■ **Stated task**:
Print, please, exactly and only the lines between the line holding "Generate a Blender" and the line holding "from mathutils.geometry import", inclusive, omitting any pictures.

■ **Dataset rows**:
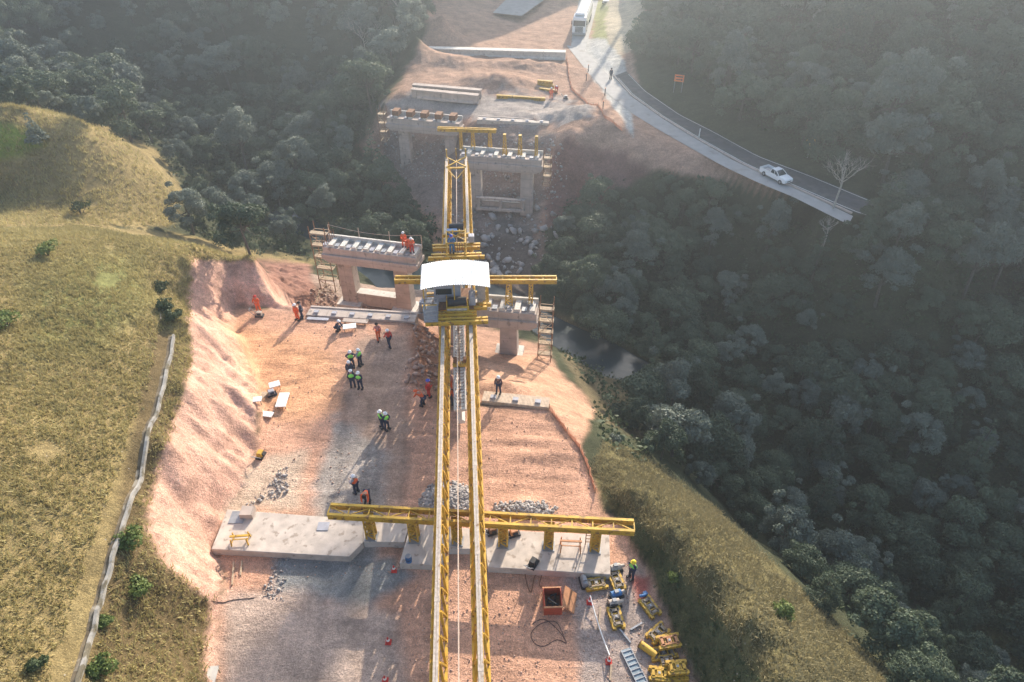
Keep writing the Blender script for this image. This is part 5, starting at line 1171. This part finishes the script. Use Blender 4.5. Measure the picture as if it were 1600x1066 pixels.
def tree(name, seed, H_, Rr_, nl, nlobe, size, mt, bark='bark', bare=.12):
    g_ = random.Random(seed); lobes = []; h0 = H_ * bare; ex = g_.uniform(.78, 1.25); tw = g_.uniform(0, 6.28)
    for i in range(nlobe):
        a = g_.uniform(0, 6.283); u = math.sqrt(g_.random()); rad = Rr_ * .78 * u; z = h0 + (H_ - h0) * (.12 + .80 * math.sqrt(max(0, 1 - u * u * .98)) * g_.uniform(.82, 1.0)); lobes.append(((rad * math.cos(a) * ex, rad * math.sin(a) / ex, z - .15 * Rr_ + .25 * rad * math.cos(a - tw) * ex), Rr_ * g_.choice((.17, .24, .30, .38))))
    for i in range(4): a = g_.uniform(0, 6.283); rad = Rr_ * g_.uniform(.8, 1.1); lobes.append(((rad * math.cos(a) * ex, rad * math.sin(a) / ex, h0 + (H_ - h0) * g_.uniform(.3, .95)), Rr_ * g_.uniform(.12, .22)))
    r = thing(name, (0, 0, 0)); V_, F_, rn = leafcloud(lobes, nl, size, .8, seed)
    np_mesh('crown', V_, F_, mt, rn, r)
    q = MB(); q.tube([(0, 0, -.6), (.05 * H_ * g_.uniform(-1, 1), .03 * H_, H_ * .45), (.03 * H_ * g_.uniform(-1, 1), 0, H_ * .62)], [H_ * .022, H_ * .016, H_ * .006], 7)
    for c, rr in lobes[:9]: q.tube([(0, 0, H_ * g_.uniform(.35, .5)), (c[0] * .4, c[1] * .4, (H_ * .45 + c[2] * .8) / 2), (c[0] * .8, c[1] * .8, c[2] * .85)], [H_ * .009, H_ * .006, H_ * .003], 5)
    q.build('trunk', bark, r); return r
PRO = [tree('forest_tree', 11, 7.4, 3.2, 8500, 26, .30, 'leaf'), tree('forest_tree', 12, 6.4, 3.0, 8000, 22, .28, 'leaf'), tree('forest_tree', 13, 8.2, 2.9, 8000, 24, .28, 'leaf2'),
       tree('forest_tree', 14, 5.6, 3.3, 9000, 28, .28, 'leaf'), tree('forest_tree', 15, 6.8, 2.7, 7500, 20, .26, 'leaf2')]
def pine(name, seed, H_, Rr_, mt='leaf', n=3200, tip=1.0):
    g_ = random.Random(seed); r = thing(name, (0, 0, 0)); lobes = []
    for k in range(11):
        t = k / 10; rad = Rr_ * (1 - t * .92) * g_.uniform(.85, 1.1)
        for j in range(int(7 - 4 * t)): a = g_.uniform(0, 6.283); lobes.append(((rad * .7 * math.cos(a), rad * .7 * math.sin(a), H_ * (.16 + .8 * t)), max(.16, rad * .38)))
    V_, F_, rn = leafcloud(lobes, n * 2, .24, .5, seed); np_mesh('crown', V_, F_, mt, rn, r)
    q = MB().tube([(0, 0, -.5), (0, 0, H_ * .9)], [H_ * .016, .02], 7); q.build('trunk', 'bark', r); return r
PRO += [tree('forest_tree', 21, 9.0, 3.0, 8000, 18, .26, 'leaf2'), tree('forest_tree', 22, 5.0, 2.8, 7000, 16, .24, 'leaf')]
PRO.append(pine('forest_conifer', 5, 9.5, 2.3))
FL = [(0,-90),(665,-90),(655,40),(630,90),(600,140),(575,200),(580,235),(600,290),(645,325),(680,350),(690,400),(640,408),(560,375),(500,362),(440,375),(400,385),(330,372),(285,345),(292,300),(245,232),(130,178),(0,156),(-120,150),(-120,-90)]
FR1 = [(995,75),(1010,40),(1040,-90),(1760,-90),(1760,420),(1440,330),(1370,290),(1290,232),(1235,222),(1110,145),(1045,100)]
FR2 = [(880,318),(960,290),(1060,268),(1120,285),(1180,322),(1230,345),(1290,368),(1350,375),(1380,330),(1440,290),(1760,330),(1760,1200),(1480,1110),(1380,1010),(1250,885),(1120,765),(1010,680),(975,620),(1010,570),(960,530),(880,480),(850,440),(860,370)]
cand = []
def scatter(poly, sp, dens_n, xr, yr, key):
    out = []; cell = {}
    P = np.column_stack([rng.uniform(*xr, dens_n), rng.uniform(*yr, dens_n)])
    zz = np.array([hgt(a, b) for a, b in P]); px, py, dp = proj(P[:, 0], P[:, 1], zz + 1.5); px2, py2, _ = proj(P[:, 0], P[:, 1], zz + 5.0)
    ins = (sdf(px, py, poly) > 1) & (sdf(px2, py2, poly) > -25) & (dp > 8)
    for (x, y), z, i in zip(P, zz, ins):
        if not i: continue
        c = (int(x // sp), int(y // sp)); bad = False
        for a in (-1, 0, 1):
            for b in (-1, 0, 1):
                for q in cell.get((c[0] + a, c[1] + b), ()):
                    if (q[0] - x) ** 2 + (q[1] - y) ** 2 < sp * sp: bad = True
        if bad: continue
        cell.setdefault(c, []).append((x, y)); out.append((x, y, z))
    return out
tl_ = scatter(FL, 3.9, 9000, (-125, 0), (52, 175), 'L'); tr1 = scatter(FR1, 3.8, 7000, (12, 120), (60, 170), 'R1'); tr2 = scatter(FR2, 2.95, 9000, (2, 75), (12, 85), 'R2')
for a_, b_ in ((1368,374),(1392,366),(1415,352),(1450,345),(1425,375),(1480,352),(1398,338),(1345,405),(1510,360),(1440,325),(1376,350)):
    p = ray_ground(a_, b_); tr2.append((p.x, p.y, p.z, 1.2))
allt = []
for tag_, L_, gname, lab, base_s in (('L', tl_, 'trees in the valley forest beyond the grass hill', ('dark round-crowned tree in the valley forest left of the far work area', 'grey-green tree in the valley forest left of the far work area', 'narrow conifer in the valley forest left of the far work area'), .98),
        ('R1', tr1, 'trees on the shaded hillside above the curved road', ('dark round-crowned tree on the shaded hillside above the curved road', 'grey-green tree on the shaded hillside above the curved road', 'narrow conifer on the shaded hillside above the curved road'), .95),
        ('R2', tr2, 'trees in the ravine right of the river', ('dark round-crowned tree in the shaded ravine right of the river', 'grey-green tree in the shaded ravine right of the river', 'narrow conifer in the shaded ravine right of the river'), .72)):
    for x, y, z, *e_ in L_:
        px, py, dp = proj(np.array(x), np.array(y), np.array(z + 4)); k = int(rng.choice([0, 0, 1, 1, 2, 3, 3, 4, 5, 6, 6])) if rng.random() > .06 else 7
        s = base_s * (e_[0] if e_ else rng.uniform(.66, 1.34)); s *= .62 if (x < 0 and y < 82) else .8 if (x > 0 and float(dp) < 52) else 1.0
        vis = (-60 < px < 1660) and (-60 < py < 1120)
        lb = lab[2] if k == 7 else lab[1] if k in (2, 4, 5) else lab[0]
        allt.append((s / float(dp) if vis else 0, x, y, z, k, s, gname + (' (conifers)' if k == 7 else ' (grey-green)' if k in (2, 4, 5) else ''), lb))
print('TREES', len(tl_), len(tr1), len(tr2))
allt.sort(key=lambda t: -t[0]); vis_t = [t for t in allt if t[0] > 0]; first = {}
for t in vis_t[:300]:
    _, x, y, z, k, s, gn, lb = t; sc_ = (s * rng.uniform(.85, 1.15), s * rng.uniform(.85, 1.15), s * rng.uniform(.8, 1.2)); rz = rng.uniform(0, 6.28)
    if k not in first: o = PRO[k]; o.location = (x, y, z); o.rotation_euler = (0, 0, rz); o.scale = sc_; tag(o, lb, 'tree', gn); first[k] = o
    else: copy_tree(PRO[k], (x, y, z), rz, lb, gn, sc_)
for k in range(8):
    if k not in first: bpy.data.objects.remove(PRO[k])
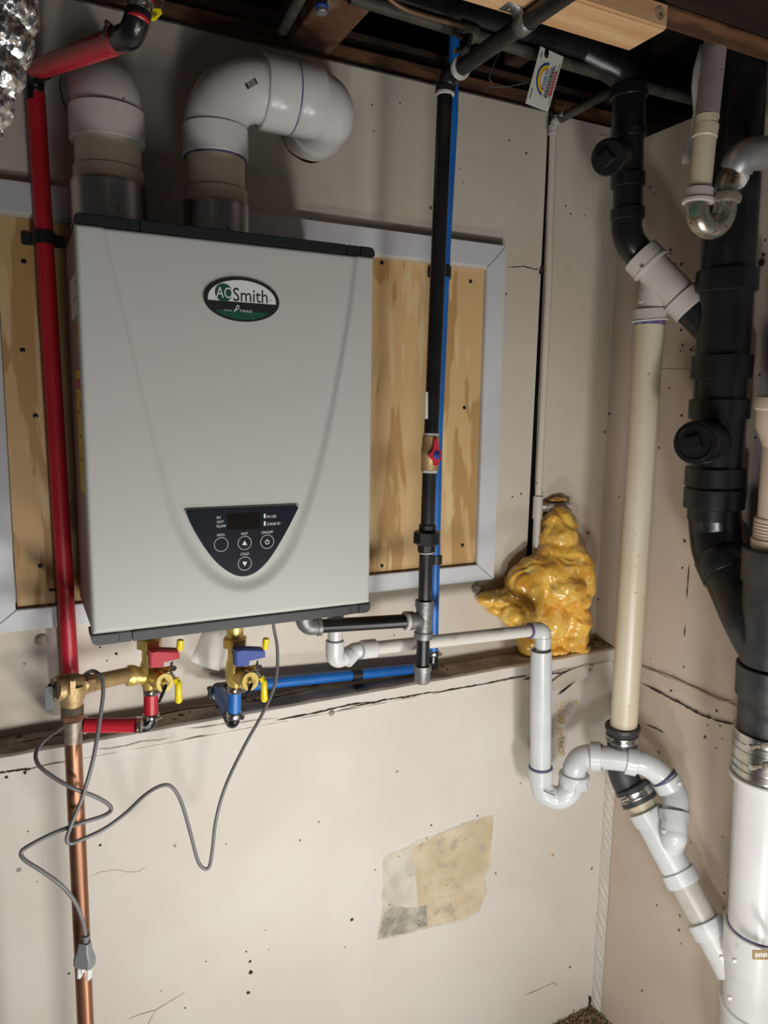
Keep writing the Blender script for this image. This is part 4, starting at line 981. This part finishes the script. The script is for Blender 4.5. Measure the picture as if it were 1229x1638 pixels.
Wt = lambda t: tuple(W0[i] + (W1[i] - W0[i]) * t for i in range(3))
wy = thing('white_wye', 'white plastic Y fitting joining the black branch to the cream pipe', 'pipe fitting', P(1040, 510, DY))
wr_ = rad(P(*Wt(0)), 54)
def wh_(nm, t0, t1, k, par=wy, m=PVCP):
    a, b = P(*Wt(t0)), P(*Wt(t1)); c = min(.0015 / (b - a).length, .3)
    return lathe(nm, a, b, [(0, wr_ * .85), (0, wr_ * k - .0015), (c, wr_ * k), (1 - c, wr_ * k), (1, wr_ * k - .0015), (1, wr_ * .85)], m, par, 36)
wh_('socket', .06, .19, 1.13); wh_('rib', .175, .205, 1.17)
wh_('body', .18, .58, .98)
wh_('socket', .55, .70, 1.10)
tube('branch', [P(1050, 447, DY - .01), P(1041, 500, DY)], rad(P(1041, 490, DY), 46), PVCP, wy, 36)
hub('socket', (1040.5, 494, DY), (1040, 513, DY), 54, PVCP, wy, 36)
for x, y in ((1030, 428), (1028, 482)):
    c = P(x, y, DY - .03); lathe('moulding_nub', c + Vector((0, .006, 0)), c, [(0, .0035), (1, .003)], PVCP, wy, 12)
hub('socket_lip', (1040, 511, DY), (1040, 514, DY), 57, PVC, wy, 36)
bs = thing('black_side_stack', 'black plastic waste stack with a round cleanout plug left of the tan pipe', 'pipe', P(1190, 1020, .84))
tube('side_inlet', [P(*Wt(.68)), P(*Wt(1.0)), P(1163, 556, 1.04)], wr_ * .98, ABS, bs, 36)

# ------------------------------------------------------------------ black side stack
SY = 1.03
def sx_(y): return 1163 - (y - 450) * .055 + (0 if y < 450 else -(y - 450) * .004)
sr = rad(P(1163, 450, SY), 82)
tube('pipe', [P(sx_(20), 20, SY), P(sx_(450), 450, SY), P(sx_(830), 830, SY)], sr, ABS, bs, 44)
def shub(nm, y0, y1, w): return hub(nm, (sx_(y0), y0, SY), (sx_(y1), y1, SY), w, ABS, bs, 44)
shub('socket', 432, 468, 94); shub('socket', 568, 606, 93); shub('socket', 638, 670, 92); shub('socket', 747, 777, 92); shub('socket', 780, 812, 92)
pc0 = P(sx_(708), 706, SY); pc1 = P(1112, 708, SY - .058); n = (pc1 - pc0).normalized(); cr = rad(pc1, 72)
co = lathe('cleanout', pc0, pc1, [(0, cr * .85), (.6, cr * .92), (.62, cr), (.94, cr), (1, cr * .93), (1, cr * .6)], ABS, bs, 44)
ro = rad(pc1, 30)
lathe('plug', pc1 - n * .002, pc1 + n * .010, [(0, ro * 1.15), (.2, ro * 1.1), (.9, ro), (1, ro * .9)], ABS, co, 4, .3)
lathe('plug_rim', pc1 - n * .001, pc1 + n * .003, [(0, cr * .86), (1, cr * .8), (1, cr * .74), (.3, cr * .72)], ABS, co, 44)
sb = [P(sx_(815), 815, SY), P(1144, 850, SY), P(1150, 885, SY - .02), P(1172, 930, SY - .065), P(1205, 1000, SY - .14), P(1240, 1062, .862)]
tube('bend', smoothpath(sb, 7), sr * .99, ABS, bs, 44)
def bhub(nm, a, b, k): 
    a, b = P(*a), P(*b); lathe(nm, a, b, [(0, sr * .8), (0, sr * k - .002), (.05, sr * k), (.95, sr * k), (1, sr * k - .002), (1, sr * .8)], ABS, bs, 44)
bhub('socket', (1153, 889, SY - .024), (1169, 922, SY - .058), 1.07)

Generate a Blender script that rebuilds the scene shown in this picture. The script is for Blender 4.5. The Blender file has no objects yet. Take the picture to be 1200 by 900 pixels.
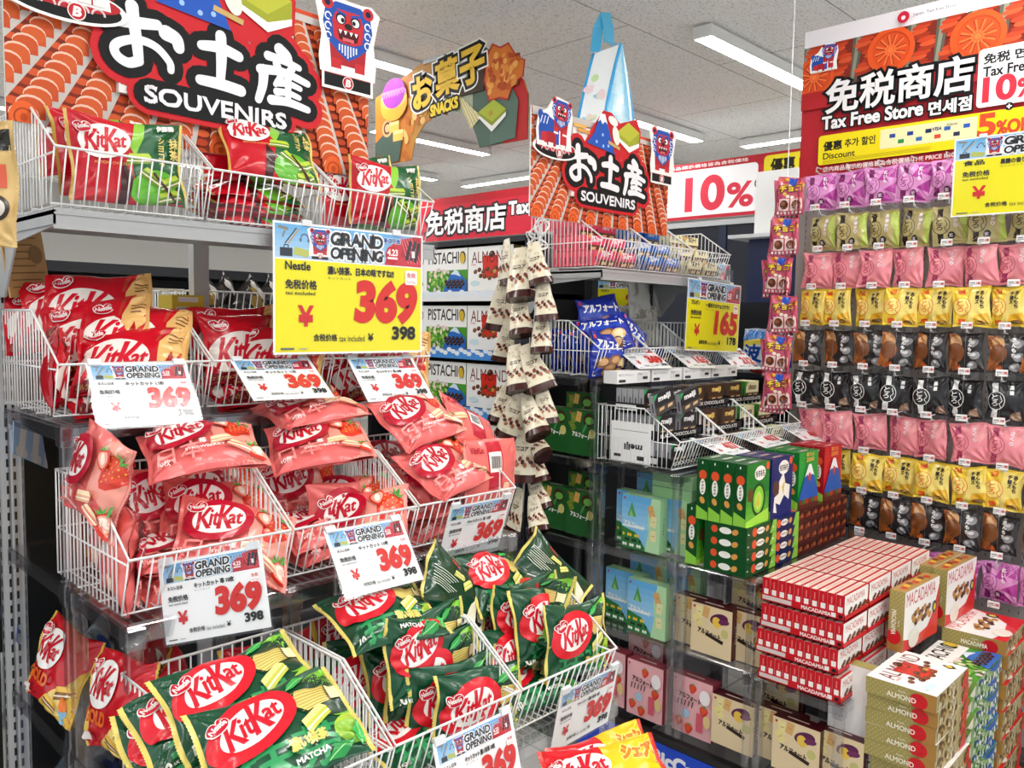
import bpy, math, random
import numpy as np
from mathutils import Matrix, Vector
from mathutils.geometry import tessellate_polygon

random.seed(7); RNG = np.random.default_rng(11)
S = bpy.context.scene
COLL = S.collection
# ------------------------------------------------------------------ camera
F = 967.0
HEAD, PITCH, ROLL, CH = math.radians(44.3), math.radians(4.36), math.radians(0.984), 1.5
_f = np.array([math.cos(HEAD)*math.cos(PITCH), math.sin(HEAD)*math.cos(PITCH), -math.sin(PITCH)])
_r0 = np.array([math.sin(HEAD), -math.cos(HEAD), 0.0]); _u0 = np.cross(_r0, _f)
_r = math.cos(ROLL)*_r0 + math.sin(ROLL)*_u0
_u = -math.sin(ROLL)*_r0 + math.cos(ROLL)*_u0
CAMP = np.array([0, 0, CH])
def ray(x, y): return _f + _r*((x-600)/F) - _u*((y-450)/F)
def onY(x, y, D): d = ray(x, y); return CAMP + d*(D/d[1])
def onX(x, y, D): d = ray(x, y); return CAMP + d*(D/d[0])
def onZ(x, y, z): d = ray(x, y); return CAMP + d*((z-CH)/d[2])
def proj(P):
    P = np.atleast_2d(P) - CAMP; z = P @ _f
    return np.stack([600+F*(P @ _r)/z, 450-F*(P @ _u)/z], 1)
cam = bpy.data.cameras.new('camera'); camo = bpy.data.objects.new('camera', cam); COLL.objects.link(camo)
cam.sensor_width = 36; cam.lens = F/1200*36; cam.clip_start = 0.02; cam.clip_end = 60
camo.matrix_world = Matrix(((_r[0], _u[0], -_f[0], 0), (_r[1], _u[1], -_f[1], 0), (_r[2], _u[2], -_f[2], CH), (0, 0, 0, 1)))
S.camera = camo
# ------------------------------------------------------------------ world, exposure
W_ = bpy.data.worlds.new('store_air'); S.world = W_; W_.use_nodes = True
W_.node_tree.nodes['Background'].inputs[0].default_value = (0.92, 0.96, 1.0, 1)
W_.node_tree.nodes['Background'].inputs[1].default_value = 0.8
S.view_settings.view_transform = 'Standard'; S.view_settings.look = 'None'
S.view_settings.gamma = 1; S.view_settings.use_curve_mapping = False
S.view_settings.exposure = 0.36
LAMP = 34.0
FLOOR, CEIL = -0.12, 3.06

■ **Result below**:
Generate a Blender script that rebuilds the scene shown in this picture. The script is for Blender 4.5. The Blender file has no objects yet. Take the picture to be 1200 by 900 pixels.
import bpy, math, random
import numpy as np
from mathutils import Matrix, Vector
from mathutils.geometry import tessellate_polygon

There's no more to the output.